Por exemplo:O consumo de óleo diesel no Amazonas é cerca de onze vezes maior que o de Roraima, ou seja, 594.460 metros cúbicos/ano(média de 2000 a 2006)e para atender o B5 seriam necessários 29.723 metros cúbicos de biodiesel, correspondendo a uma área plantada de cerca de 6.000 ha (6000 ha x 5t/ha=30.000 t de biodiesel/ano).Assim, se forem levados em consideração os dois mercados (RR e Amazonas) seriam necessários para atender o B5, considerando apenas a demanda atual cerca de 6.500 hectares de dendê.

Roraima tem cerca de 700.000 hectares de áreas alteradas de floresta. Se apenas 1 a 2% dessa área fosse utilizada – o equivalente a 7.000 a 14.000 hectares – o Estado poderia produzir de 35.000 a 70.000 toneladas de óleo de dendê, com geração de emprego para 1.400 a 2.800 famílias.
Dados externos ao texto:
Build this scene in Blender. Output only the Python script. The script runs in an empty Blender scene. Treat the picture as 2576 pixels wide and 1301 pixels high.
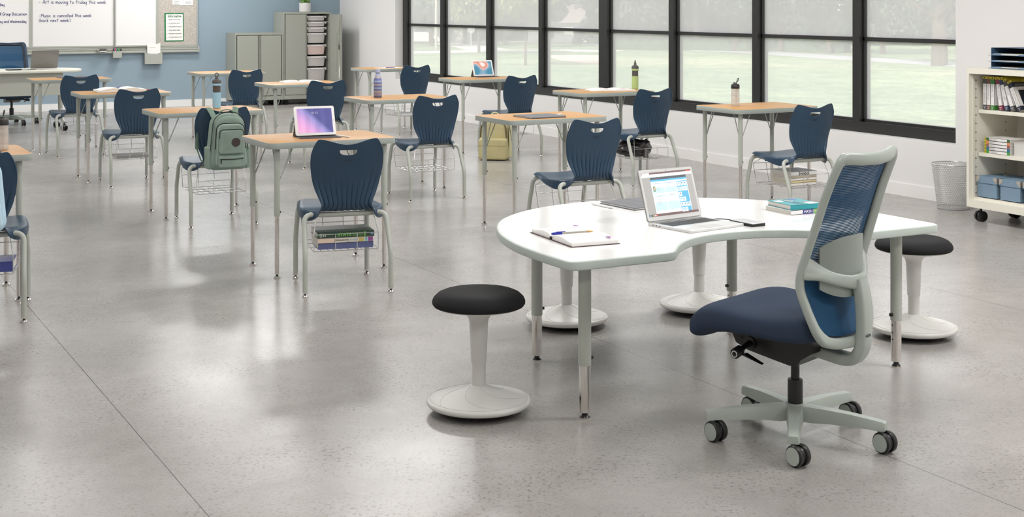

Por outro lado, já existem dois empreendimentos privados visando a produção de biodiesel em Roraima. O primeiro é a Empresa de São Paulo BIOCAPITAL, localizada no município de São João da Baliza que pretende instalar nos próximos três anos cerca de 1.500 hectares em áreas próprias e em parceria com agricultores familiares. Em 2008, já tinham praticamente prontas 75.000 mudas para iniciar os primeiros 500 hectares no próximo ano, e a segunda é a Empresa PalmaPlan do Rio Grande do Sul que adquiriu terras no município de Rorainópolis (Vilas do equador/jundiá), onde pretende cultivar 2.000 hectares em área própria, com início previsto para 2009. Vale ressaltar, no entanto, que o Zoneamento Agroclimático do Dendê (ZoDendê) da Amazônia deve ficar concluído até o primeiro semestre de 2009 e com certeza será um instrumento balizador no avanço das políticas públicas para o cultivo de Dendê em Roraima.